For those investors looking to ensure those dividends are safe, here is a look at some great options for any portfolio.
A defensive moat is a must
To help ensure dividends are safe, starting with a defensive stock is a smart move. One standout in this area is Fortis (TSX:FTS).
Fortis is a utility stock. In fact, it’s one of the largest utility stocks in North America, with 10 operating regions serving Canada, the U.S., and the Caribbean.
Those segments provide a reliable revenue stream that is backed by regulated long-term contracts, often spanning decades in duration. Even better, that reliable revenue stream allows Fortis to invest in growth initiatives while also paying out a generous quarterly dividend.
As of the time of writing, Fortis’ dividend pays out a respectable 3.5% yield.
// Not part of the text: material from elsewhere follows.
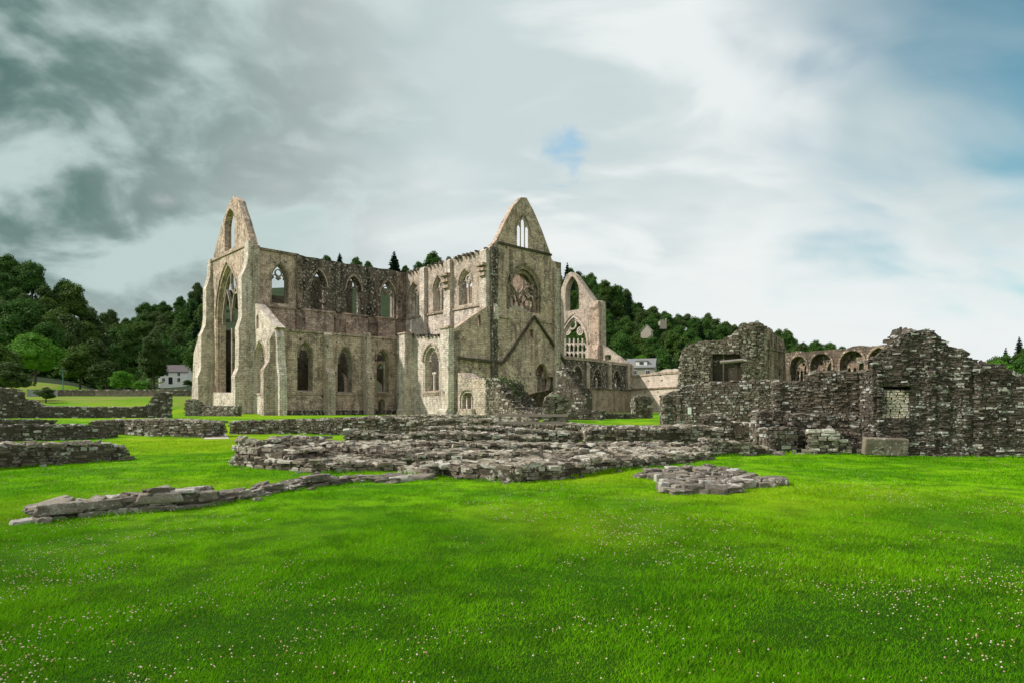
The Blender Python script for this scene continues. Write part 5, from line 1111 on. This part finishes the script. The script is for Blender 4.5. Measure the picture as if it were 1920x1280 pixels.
# ------------------------------------------------------------------ ivy on the ruins, moss top
r = np.random.default_rng(9); iv = []
for (px, Y, py, n_, sx_, sz_) in ((935, 60, 714, 260, 1.1, .25), (955, 62.2, 724, 220, .7, .5), (966, 61.4, 745, 160, .5, .8)):
    c = W(px, Y); z = zat(py, Y); iv.append(np.stack([r.normal(c.x, sx_, n_), r.normal(c.y - .3, .3, n_), r.normal(z, sz_, n_)], 1))
P = np.concatenate(iv); nn = r.normal(0, .6, P.shape) + np.array([0, -.4, .6]); nn /= np.linalg.norm(nn, axis=1, keepdims=True); a = np.cross(nn, r.normal(0, 1, P.shape)); a /= np.linalg.norm(a, axis=1, keepdims=True); b_ = np.cross(nn, a); s = r.uniform(.05, .14, (len(P), 1))
V = np.stack([P - a * s, P + b_ * s * .7, P + a * s, P - b_ * s * .7], 1).reshape(-1, 3)
tag(link('ivy', mesh_np('ivy', V, np.arange(len(V)), np.arange(0, len(V), 4), M['ivy'])), 'ivy and grass tufts on the dark slope of wall', 'ivy', kind='stuff')

# ------------------------------------------------------------------ grass and clover on the lawn
r = np.random.default_rng(11)
def fbm(x, y, s, seed):
    q = np.random.default_rng(seed); o = 0; am = 1; tot = 0
    for k in range(4):
        for j in range(3):
            an, ph = q.uniform(0, 6.28, 2); o = o + am * np.sin((x * math.cos(an) + y * math.sin(an)) * s * q.uniform(.7, 1.3) + ph); tot += am
        s *= 2.1; am *= .6
    return o / tot * 1.8
n_ = 520000; Y = 3.3 * (30 / 3.3) ** r.uniform(0, 1, n_) ** 1.05; X = r.uniform(-.86, .86, n_) * Y
clump = np.clip(.45 + .8 * fbm(X, Y, 3.2, 1) + .6 * fbm(X, Y, 1.1, 21), 0, 1.5); hgt = (.018 + .026 * clump) * r.uniform(.6, 1.3, n_) * (1 + .012 * Y)
wd = .0022 * (Y / 3.3) ** .80 * r.uniform(.7, 1.4, n_); an = r.uniform(0, 6.28, n_); ln = r.uniform(.35, 1.25, n_) * hgt; la = r.uniform(0, 6.28, n_)
Z = ground(X, Y) - .004; dx, dy = np.cos(an) * wd, np.sin(an) * wd
fx = []
for a_, b2, nn_, th_ in FEET:
    L = (b2 - a_).length; m_ = int(L * (190 if a_.y < 24 else 90)); u_ = r.uniform(0, 1, m_); t_ = np.abs(r.normal(0, .07, m_)) + .0
    fx.append(np.stack([a_.x + (b2.x - a_.x) * u_ + nn_.x * t_, a_.y + (b2.y - a_.y) * u_ + nn_.y * t_], 1))
fx = np.concatenate(fx); m_ = len(fx); patch = np.clip(.4 + 1.1 * fbm(fx[:, 0], fx[:, 1], 1.6, 8), .1, 1.4)
X = np.concatenate([X, fx[:, 0]]); Y = np.concatenate([Y, fx[:, 1]]); h2 = r.uniform(.05, .15, m_) * patch; hgt = np.concatenate([hgt, h2]); ln = np.concatenate([ln, h2 * r.uniform(.2, .8, m_)]); la = np.concatenate([la, r.uniform(0, 6.28, m_)])
an = r.uniform(0, 6.28, len(X)); wd = np.concatenate([wd, .0022 * (fx[:, 1] / 3.3) ** .8 * r.uniform(.8, 1.6, m_)]); Z = ground(X, Y) - .004; dx, dy = np.cos(an) * wd, np.sin(an) * wd
V = np.stack([np.stack([X - dx, Y - dy, Z], 1), np.stack([X + dx, Y + dy, Z], 1), np.stack([X + np.cos(la) * ln, Y + np.sin(la) * ln, Z + hgt], 1)], 1).reshape(-1, 3)
tag(link('grass', mesh_np('grass', V, np.arange(len(V)), np.arange(0, len(V), 3), M['blade'])), 'short bright green mown grass of the abbey lawn', 'grass', kind='stuff')
# clover: small white and faded heads in drifts
n_ = 90000; Y = 3.3 * (24 / 3.3) ** r.uniform(0, 1, n_); X = r.uniform(-.86, .86, n_) * Y
den = fbm(X, Y, .9, 3) * .7 + fbm(X, Y, 3.5, 4) * .5; keep = r.uniform(0, 1, n_) < np.clip((den + .08) * .8, 0.02, .7) * np.where(Y < 9, .40, .45); X, Y = X[keep], Y[keep]; n_ = len(X)
rad = .0061 * r.uniform(.55, 1.3, n_) * np.where(Y > 8, 1.15, 1.0); Z = ground(X, Y) + .03 + .022 * r.uniform(0, 1, n_)
ov = []; of = []
for i in range(4):
    for j in range(6):
        t, p = math.pi * i / 3, 2 * math.pi * (j + .5 * (i % 2)) / 6; ov.append((math.sin(t) * math.cos(p), math.sin(t) * math.sin(p), .85 * math.cos(t)))
for i in range(3):
    for j in range(6): of.append((i * 6 + j, (i + 1) * 6 + j, (i + 1) * 6 + (j + 1) % 6, i * 6 + (j + 1) % 6))
ov = np.array(ov); of = np.array(of)
V = (np.stack([X, Y, Z], 1)[:, None, :] + ov[None] * rad[:, None, None]); FF = (of[None] + (np.arange(n_) * len(ov))[:, None, None]).reshape(-1, 4)
me = mesh_np('clover_flowers', V.reshape(-1, 3), FF.ravel(), np.arange(0, len(FF) * 4, 4), M['clover'], True)
tone = np.where((ov[:, 2] > -.2)[:, None], np.array([[.54, .50, .39, 1]]), np.array([[.40, .25, .15, 1]])); ca = me.color_attributes.new('tone', 'FLOAT_COLOR', 'POINT'); ca.data.foreach_set('color', np.tile(tone, (n_, 1)).astype(np.float32).ravel())
tag(link('clover_flowers', me), 'white and faded pink clover heads scattered over the lawn', 'clover', kind='stuff')
print('STATS', STATS, 'clover', n_, 'trees', cnt)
Even better, Fortis has raised that dividend for over 50 consecutive years, making it a powerful signal for investors that those dividends are safe for the future.
Here’s another top-pick for any portfolio
For long-term safety, Canada’s big banks are another strong option to consider. The big banks offer stable results from a mature domestic market, handsome dividend growth, and an intriguing path to growth from international markets.
And that big bank stock to consider right now is Bank of Nova Scotia (TSX:BNS). Scotiabank is the most international of the big banks, and that focus is an opportunity for investors to seek out huge growth potential in addition to a juicy income.
Recently, Scotiabank shifted focus from Latin America to more mature markets in North America. Still, the growth persists. Over the trailing 12-month period, the bank has seen growth of over 25%.
Turning to income, Scotiabank stands out. As of the time of writing, the bank offers a tasty 4.9% yield, making it the highest paying dividends among its big bank peers.
Scotiabank also has an established cadence of providing annual upticks to that dividend, making it a solid option for both new and seasoned investors alike.
Power-up your portfolio
One final option for investors looking at options to ensure dividends are safe over the longer term is Enbridge (TSX:ENB). Enbridge is one of the largest energy infrastructure companies on the continent.
The company is best known for its lucrative pipeline business, and for good reason. The pipeline operation, which includes both crude and natural gas, is highly defensive. Each day, Enbridge hauls massive amounts of both across its vast network, generating cash like a toll road.
Even more impressive is the fact that Enbridge has an ample project backlog measured in the billions to expand that network.
But that’s not all.
The company also boasts a growing renewable energy business as well as a natural gas utility. Both are defensive, backed by long-term regulated contracts that generate a reliable, recurring revenue stream.
That revenue stream fuels growth and supports one of the best dividends on the market.
As of the time of writing, that dividend amounts to a tasty 5.4%. And like Scotiabank and Fortis, Enbridge continues to provide annual upticks to that dividend.
In fact, Enbridge has amassed three consecutive decades of annual increases and plans to continue that cadence. This not only reinforces the “your dividends are safe” argument but also makes Enbridge a top buy-and-forget favourite.
Your dividends are safe, and income is growing.
No stock is risk-free, even the most defensive, but the trio above can offer reliable, recurring revenue, a juicy income and long-term peace of mind.
One or all of the above would do well in any long-term well-diversified portfolio.